**Data provided:**
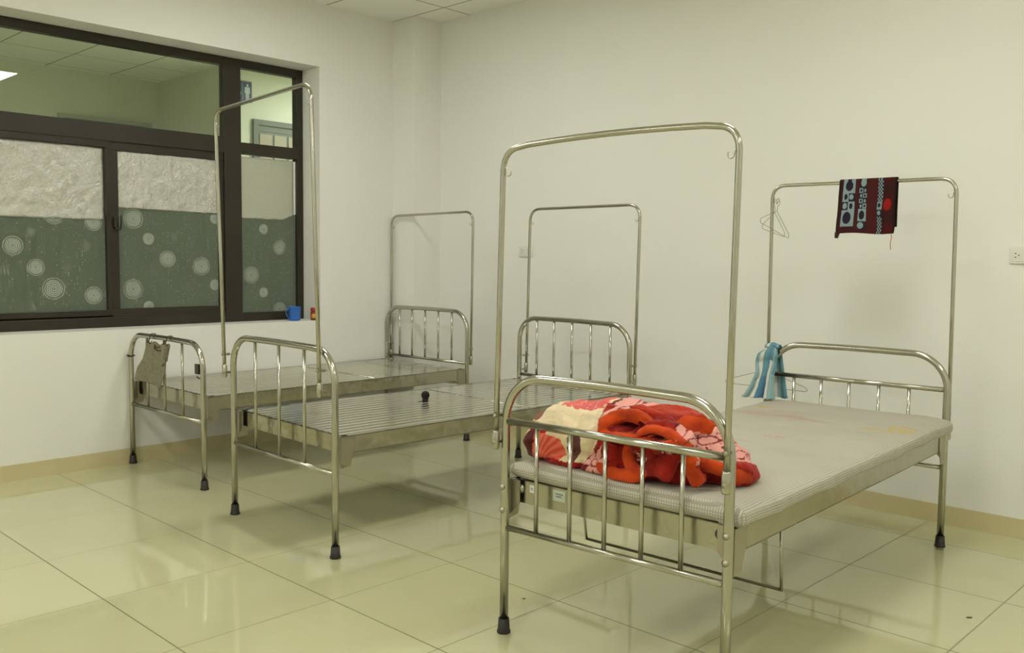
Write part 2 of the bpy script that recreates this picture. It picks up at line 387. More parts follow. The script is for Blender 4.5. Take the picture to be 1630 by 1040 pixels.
# ---------------------------------------------------------------- beds
def arc_frame(W, ztop, R, z0=.03, y=0):
    pts = [(0, y, z0), (0, y, (z0+ztop)/2)]
    n = 12
    for k in range(n+1):
        a = math.pi-math.pi/2*k/n; pts.append((R+R*math.cos(a), y, ztop-R+R*math.sin(a)))
    for k in range(1, 5): pts.append((R+(W-2*R)*k/5, y, ztop+.003*math.sin(math.pi*k/5)))
    for k in range(n+1):
        a = math.pi/2-math.pi/2*k/n; pts.append((W-R+R*math.cos(a), y, ztop-R+R*math.sin(a)))
    pts += [(W, y, (z0+ztop)/2), (W, y, z0)]
    return pts
def rubber(par, x, y, label=None, sleeve=False):
    o = MB().lathe([(.0235, 0), (.0235, .006), (.021, .012), (.0185, .05), (.016, .05)], (x, y, 0.002 if not sleeve else .012), 20).build('rubber_foot', M_RUBBER, par)
    if sleeve: MB().lathe([(.015, 0), (.017, .001), (.017, .012), (.012, .012)], (x, y, 0), 20).build('foot_tip', M_BOLT, o)
def end_board(par, name, W, y, ztop, R, rails, bal, sleeve=False, label=None):
    """tube arch with its two legs; rails: list of (z_left, z_right, r); bal: (list of x, z_low, z_high)"""
    o = MB().tube(arc_frame(W, ztop, R, .045), .0150, 20).build(name, M_TUBE, par); o.location = (0, y, 0)
    for z0, z1, r in rails: MB().tube([(.012, 0, z0), (W-.012, 0, z1)], r, 16).build('rail', M_TUBE, o)
    xs, zl, zh = bal
    for x in xs: MB().tube([(x, 0, zl(x) if callable(zl) else zl), (x, 0, zh)], .0075, 12).build('baluster', M_TUBE, o)
    rubber(o, 0, 0); rubber(o, W, 0, sleeve=sleeve)
    return o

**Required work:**
Write out the material above once more, exactly as it reads, with no pictures.

**Response to this exercise:**
Write part 2 of the bpy script that recreates this picture. It picks up at line 387. More parts follow. The script is for Blender 4.5. Take the picture to be 1630 by 1040 pixels.
# ---------------------------------------------------------------- beds
def arc_frame(W, ztop, R, z0=.03, y=0):
    pts = [(0, y, z0), (0, y, (z0+ztop)/2)]
    n = 12
    for k in range(n+1):
        a = math.pi-math.pi/2*k/n; pts.append((R+R*math.cos(a), y, ztop-R+R*math.sin(a)))
    for k in range(1, 5): pts.append((R+(W-2*R)*k/5, y, ztop+.003*math.sin(math.pi*k/5)))
    for k in range(n+1):
        a = math.pi/2-math.pi/2*k/n; pts.append((W-R+R*math.cos(a), y, ztop-R+R*math.sin(a)))
    pts += [(W, y, (z0+ztop)/2), (W, y, z0)]
    return pts
def rubber(par, x, y, label=None, sleeve=False):
    o = MB().lathe([(.0235, 0), (.0235, .006), (.021, .012), (.0185, .05), (.016, .05)], (x, y, 0.002 if not sleeve else .012), 20).build('rubber_foot', M_RUBBER, par)
    if sleeve: MB().lathe([(.015, 0), (.017, .001), (.017, .012), (.012, .012)], (x, y, 0), 20).build('foot_tip', M_BOLT, o)
def end_board(par, name, W, y, ztop, R, rails, bal, sleeve=False, label=None):
    """tube arch with its two legs; rails: list of (z_left, z_right, r); bal: (list of x, z_low, z_high)"""
    o = MB().tube(arc_frame(W, ztop, R, .045), .0150, 20).build(name, M_TUBE, par); o.location = (0, y, 0)
    for z0, z1, r in rails: MB().tube([(.012, 0, z0), (W-.012, 0, z1)], r, 16).build('rail', M_TUBE, o)
    xs, zl, zh = bal
    for x in xs: MB().tube([(x, 0, zl(x) if callable(zl) else zl), (x, 0, zh)], .0075, 12).build('baluster', M_TUBE, o)
    rubber(o, 0, 0); rubber(o, W, 0, sleeve=sleeve)
    return o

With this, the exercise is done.